3. Ургинские амбани за время подготовки к отправлению посольства Ю. А. Головина и пребывания его на границе и в Урге, менялись несколько раз. Сначала там находился амбань Фэркэнгэ, отозванный в Пекин в начале 1804 г. Его сменил амбань Артасиди, приехавший в Ургу 24 января г. (см док. №  16). Он, в свою очередь, был отозван в Пекин указом императора Юн Яня от 9 года правления Цзяцин 8 луны 3 дня (1804 г. августа 25). На его место был назначен турфанский амбань Юйхэн, под документом от 17 декабря 1804 г. стоит уже его подпись (см. док. №  47). Юйхэн отбыл обратно в столицу 23 июня 1805 г., по-видимому, по случаю семейного траура (см. док. №  101). На его место был назначен амбань Фухай, который приехал в Ургу 26 июня 1805 г. (см. док. №  120). Перед прибытием русского посольства его вновь сменил амбань Фэркэнгэ, как человек, хорошо знающий местную обстановку.

4. До 1911 г. в Китае пользовались лунным календарем и месяцы (луны) считали с момента рождения луны. Високосные годы, то есть имеющие 13 месяцев, содержат 384, а обыкновенные 354 дня. Год начинался с первого весеннего месяца, обычно между первыми числами января и первыми февраля. Полные луны содержат по 30, короткие по 29 дней. ([Бичурин Н. Я.] Записки о Монголии, т. 1, с. 34).

5. На обложке дела №  621 объемом в 275 л. заглавие: Журнал докладов на высочайшее имя за 8 год правления Цзяцин.

6. Бичурин следующим образом описывает Канцелярию ургинских пограничных правителей: ”В двух ли от Куреня к юго-востоку на правом берегу Ихэ-сэлби стоит Канцелярия пограничных дел, строение деревянное и низкое, в котором князь (то есть ургинский пограничный правитель Юндендорж. — Состав.) имеет пребывание. Ихэ-сэлби проведен чрез двор по южную сторону покоев под самыми окнами, которыя не выше двух аршин от земли, и потом отведен в сад, лежащий чрез несколько десятков сажен от двора на юг. Прохладительный ручей, журчащий под окнами в тени густых кустарников, и у нас можно бы почесть одним из прекраснейших предметов сельской роскоши в саду.

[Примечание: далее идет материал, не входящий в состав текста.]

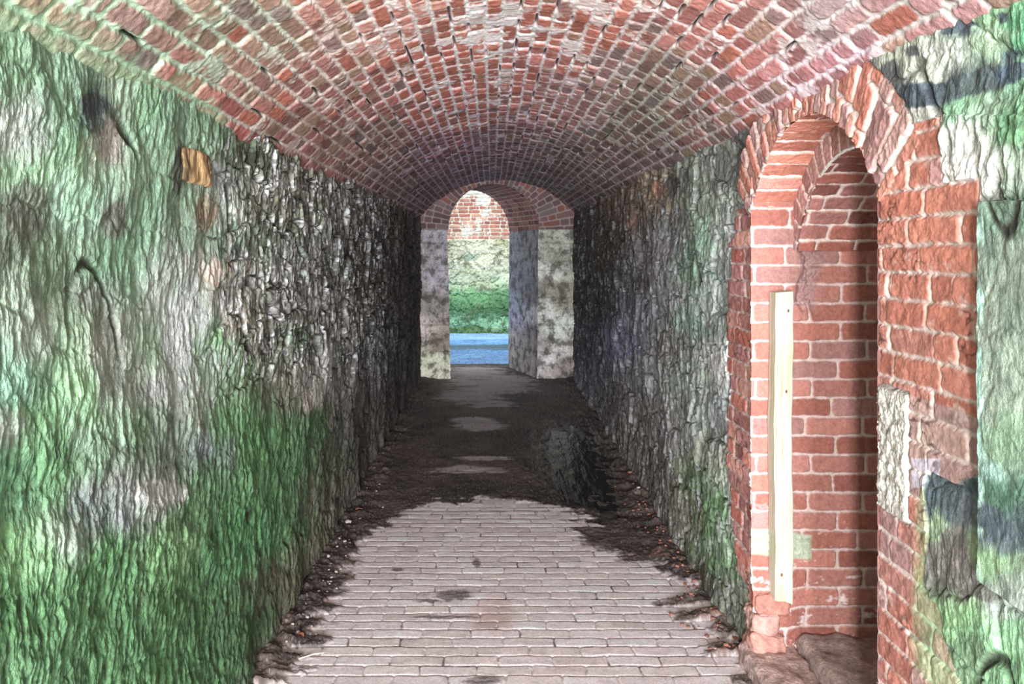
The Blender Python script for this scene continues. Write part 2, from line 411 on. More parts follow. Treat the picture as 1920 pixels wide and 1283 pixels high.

Князев сад есть не что иное, как огороженный луг в нижней долине с беседкою и несколькими кустами ивняку. В нем ходил рослый, белый, любимейший Князев конь. От Канцелярии на восток, на левом берегу Сэлби дом княжескаго помощника — деревянное же, низкое строение, обнесенное тыном. Позади его таковой же дом настоящего ургинскаго владельца, а далее от сего на северо-запад — казенное подворье для приезжающих чиновников, в котором и мы были помещены”. ([Бичурин Н. Я.] Записки о Монголии, т. I.e. 108).